Эмир, засмеявшись, сказал: «Тот, кто испытал наслаждения, которые дает власть, не променяет их ни на одно другое наслаждение, доступное мужчине». Но потом он оставил все дела и провел ночь, беседуя со своими надимами и слушая музыку.
Одним из известных катибов аль-Мансура ибн Абу Амира был Халаф ибн Хусайн ибн Хайян, отец Абу Марвана ибн Хайяна, известного ученого, прославившегося в стихах и прозе. Халаф рассказывал: «Однажды аль-Мансур набросился на меня с бранью, и я растерялся, не зная, что делать. Заметив это, повелитель смягчил свои упреки и отправил меня по тем делам, которые, как он полагал, я выполнил недостаточно быстро и удачно. Через несколько дней я вернулся, исполнив все, что следовало, и аль-Мансур велел мне остаться, отпустив своих приближенных. Когда все удалились, он повелел мне приблизиться и сказал: «Я видел, что ты непомерно испуган, и не одобряю этого. Ведь кто верит в Аллаха, свободен от страха, ибо знает, что нет силы, кроме как у него, а я лишь орудие в руках Всевышнего, — правлю по его велению и прощаю по его соизволению, и все, чем я владею, принадлежит ему. Успокойся и не волнуйся, ведь я сын женщины из племени Тамим. Долгое время мы жили только тем, что я каждый день продавал на рынке пряжу, которую пряла моя мать. Тогда я радовался несказанно своему заработку, а потом, по воле Аллаха, добился того, что ты видишь. Кем бы я был перед ликом Аллаха, если бы не заботился о бедных, не защищал обиженных и не удерживал могущественных обидчиков!»
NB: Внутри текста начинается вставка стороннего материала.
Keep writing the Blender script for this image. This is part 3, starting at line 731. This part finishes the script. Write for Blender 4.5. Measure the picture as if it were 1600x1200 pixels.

Рассказывают, что аль-Хаким ибн аль-Азиз, правитель Египта [187] , разгневался на своего вазира, Ахмада ибн Али аль-Джурджураи Абу-ль-Касима, и приказал отрубить ему обе руки за какой-то проступок, который тот совершил или в котором правитель его подозревал. После того как Ахмаду отрубили руки, он велел перевязать их ему и отправился как обычно в диван. Там он преспокойно сел и сказал: «Повелитель не сместил меня с моего поста, он лишь наказал за мой проступок». И люди дивились ему, хотя и знали, что это человек решительный и смелый, хитрый, терпеливый и красноречивый. Когда правитель Египта узнал об этом, он счел такой поступок великой доблестью, и вазир высоко поднялся в его мнении, и он стал раскаиваться, что поступил так жестоко с ним.
187
…аль-Хаким ибн аль-Азиз, правитель Египта… — Речь идет о фатимидском халифе Египта аль-Хакиме (985—1021). Аль-Хаким отличался странностями и, очевидно, не был вполне нормален. Так, он запрещал работать и торговать днем, а ночью приказывал зажигать фонари и вести торговлю. Он отличался необычайной жестокостью и казнил по малейшему подозрению.